• Provided data:
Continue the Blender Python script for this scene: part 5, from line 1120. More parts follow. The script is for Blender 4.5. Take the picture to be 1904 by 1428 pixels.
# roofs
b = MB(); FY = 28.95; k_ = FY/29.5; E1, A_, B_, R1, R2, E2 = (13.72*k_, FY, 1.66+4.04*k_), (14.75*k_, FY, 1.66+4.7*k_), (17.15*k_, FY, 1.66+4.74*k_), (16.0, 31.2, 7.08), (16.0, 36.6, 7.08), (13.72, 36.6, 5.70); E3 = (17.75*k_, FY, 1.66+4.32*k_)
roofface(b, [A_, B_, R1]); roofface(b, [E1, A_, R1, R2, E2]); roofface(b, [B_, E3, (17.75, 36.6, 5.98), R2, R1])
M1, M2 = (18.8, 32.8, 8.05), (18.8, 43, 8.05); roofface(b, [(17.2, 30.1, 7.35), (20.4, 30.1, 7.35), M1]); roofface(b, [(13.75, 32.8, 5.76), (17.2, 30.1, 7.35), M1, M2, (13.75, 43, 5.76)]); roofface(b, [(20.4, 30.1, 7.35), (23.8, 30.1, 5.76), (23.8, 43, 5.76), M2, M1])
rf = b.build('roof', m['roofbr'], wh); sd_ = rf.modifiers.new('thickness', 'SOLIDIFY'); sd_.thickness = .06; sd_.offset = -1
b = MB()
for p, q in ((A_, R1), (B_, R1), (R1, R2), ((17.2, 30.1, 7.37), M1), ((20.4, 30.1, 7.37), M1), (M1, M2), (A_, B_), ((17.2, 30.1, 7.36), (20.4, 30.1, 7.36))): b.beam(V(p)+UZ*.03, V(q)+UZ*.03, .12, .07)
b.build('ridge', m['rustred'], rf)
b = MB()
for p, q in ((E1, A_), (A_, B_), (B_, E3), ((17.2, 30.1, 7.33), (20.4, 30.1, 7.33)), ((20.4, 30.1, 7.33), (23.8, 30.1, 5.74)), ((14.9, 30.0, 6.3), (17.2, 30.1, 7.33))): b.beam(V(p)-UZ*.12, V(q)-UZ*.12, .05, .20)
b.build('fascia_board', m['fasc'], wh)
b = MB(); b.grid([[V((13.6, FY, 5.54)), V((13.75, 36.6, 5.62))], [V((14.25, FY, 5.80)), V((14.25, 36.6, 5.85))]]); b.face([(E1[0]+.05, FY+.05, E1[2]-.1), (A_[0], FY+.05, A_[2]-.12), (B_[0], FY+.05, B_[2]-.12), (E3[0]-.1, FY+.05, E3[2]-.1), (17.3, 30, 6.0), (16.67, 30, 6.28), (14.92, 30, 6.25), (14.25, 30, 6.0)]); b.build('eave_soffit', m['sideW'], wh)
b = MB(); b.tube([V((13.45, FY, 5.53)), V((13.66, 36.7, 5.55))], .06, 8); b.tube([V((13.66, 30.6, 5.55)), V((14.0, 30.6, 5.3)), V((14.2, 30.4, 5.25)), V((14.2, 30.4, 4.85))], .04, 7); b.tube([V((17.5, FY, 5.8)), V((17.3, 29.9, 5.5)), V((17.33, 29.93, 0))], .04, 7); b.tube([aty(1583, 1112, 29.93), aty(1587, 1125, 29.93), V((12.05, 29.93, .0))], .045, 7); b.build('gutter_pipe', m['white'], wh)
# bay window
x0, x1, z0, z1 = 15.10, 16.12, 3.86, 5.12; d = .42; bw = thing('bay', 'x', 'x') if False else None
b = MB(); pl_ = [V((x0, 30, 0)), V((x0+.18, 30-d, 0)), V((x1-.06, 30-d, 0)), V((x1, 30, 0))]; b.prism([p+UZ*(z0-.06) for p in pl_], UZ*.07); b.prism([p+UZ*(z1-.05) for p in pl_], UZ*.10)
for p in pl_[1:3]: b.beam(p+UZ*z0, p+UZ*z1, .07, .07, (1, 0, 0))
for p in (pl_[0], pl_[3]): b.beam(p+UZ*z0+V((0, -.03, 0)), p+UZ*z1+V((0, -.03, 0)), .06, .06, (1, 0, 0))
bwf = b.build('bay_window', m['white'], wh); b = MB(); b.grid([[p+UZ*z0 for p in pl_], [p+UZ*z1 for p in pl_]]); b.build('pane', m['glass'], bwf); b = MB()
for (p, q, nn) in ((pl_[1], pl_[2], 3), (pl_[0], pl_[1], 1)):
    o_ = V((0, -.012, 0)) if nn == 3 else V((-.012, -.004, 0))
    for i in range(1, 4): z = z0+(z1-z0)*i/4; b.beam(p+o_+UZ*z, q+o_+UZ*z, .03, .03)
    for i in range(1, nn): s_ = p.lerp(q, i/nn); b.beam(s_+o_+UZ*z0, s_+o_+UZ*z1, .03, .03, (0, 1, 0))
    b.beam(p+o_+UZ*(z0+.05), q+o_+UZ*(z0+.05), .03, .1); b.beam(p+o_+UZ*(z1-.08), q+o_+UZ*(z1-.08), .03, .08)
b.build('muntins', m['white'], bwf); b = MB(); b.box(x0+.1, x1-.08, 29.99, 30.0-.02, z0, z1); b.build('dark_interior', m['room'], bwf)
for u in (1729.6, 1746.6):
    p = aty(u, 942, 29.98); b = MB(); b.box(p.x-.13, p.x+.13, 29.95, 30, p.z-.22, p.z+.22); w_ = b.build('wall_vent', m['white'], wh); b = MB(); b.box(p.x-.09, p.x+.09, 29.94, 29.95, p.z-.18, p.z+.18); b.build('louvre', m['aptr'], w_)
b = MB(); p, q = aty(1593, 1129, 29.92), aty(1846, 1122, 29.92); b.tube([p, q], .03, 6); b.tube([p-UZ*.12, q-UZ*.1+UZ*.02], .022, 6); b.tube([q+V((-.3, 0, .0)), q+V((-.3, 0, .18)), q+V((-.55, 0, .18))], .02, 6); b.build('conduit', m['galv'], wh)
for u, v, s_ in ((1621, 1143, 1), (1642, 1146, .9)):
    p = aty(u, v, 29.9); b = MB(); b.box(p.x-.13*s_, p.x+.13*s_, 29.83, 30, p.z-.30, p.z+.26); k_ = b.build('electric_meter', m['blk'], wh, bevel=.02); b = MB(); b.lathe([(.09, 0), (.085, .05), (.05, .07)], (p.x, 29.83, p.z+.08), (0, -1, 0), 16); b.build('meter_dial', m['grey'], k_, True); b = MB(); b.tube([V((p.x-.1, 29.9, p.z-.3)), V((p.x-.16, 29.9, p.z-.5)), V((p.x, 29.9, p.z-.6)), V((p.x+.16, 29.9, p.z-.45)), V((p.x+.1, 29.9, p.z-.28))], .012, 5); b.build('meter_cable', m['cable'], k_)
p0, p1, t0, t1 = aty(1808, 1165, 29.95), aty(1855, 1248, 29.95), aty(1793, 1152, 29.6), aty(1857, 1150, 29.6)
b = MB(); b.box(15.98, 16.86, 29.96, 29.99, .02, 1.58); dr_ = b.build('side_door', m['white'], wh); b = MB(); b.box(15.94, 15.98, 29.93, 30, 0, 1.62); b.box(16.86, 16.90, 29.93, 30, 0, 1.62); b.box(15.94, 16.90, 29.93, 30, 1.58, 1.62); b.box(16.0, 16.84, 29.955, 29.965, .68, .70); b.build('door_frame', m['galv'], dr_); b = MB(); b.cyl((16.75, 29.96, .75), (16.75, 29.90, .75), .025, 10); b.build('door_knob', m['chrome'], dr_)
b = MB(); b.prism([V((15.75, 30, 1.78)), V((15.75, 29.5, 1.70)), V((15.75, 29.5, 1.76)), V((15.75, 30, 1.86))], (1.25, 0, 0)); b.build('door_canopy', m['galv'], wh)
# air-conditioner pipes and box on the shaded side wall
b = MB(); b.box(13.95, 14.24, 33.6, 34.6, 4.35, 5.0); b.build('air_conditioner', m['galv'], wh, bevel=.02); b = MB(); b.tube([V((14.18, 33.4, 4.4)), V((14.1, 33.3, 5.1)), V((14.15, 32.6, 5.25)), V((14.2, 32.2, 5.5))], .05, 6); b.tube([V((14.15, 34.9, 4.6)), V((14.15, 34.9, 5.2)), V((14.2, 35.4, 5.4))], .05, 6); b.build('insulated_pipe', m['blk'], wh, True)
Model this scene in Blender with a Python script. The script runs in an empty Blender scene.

• Written request:
Each line above that includes "Blender" should be shown.

• Solution to this task:
Continue the Blender Python script for this scene: part 5, from line 1120. More parts follow. The script is for Blender 4.5. Take the picture to be 1904 by 1428 pixels.
Model this scene in Blender with a Python script. The script runs in an empty Blender scene.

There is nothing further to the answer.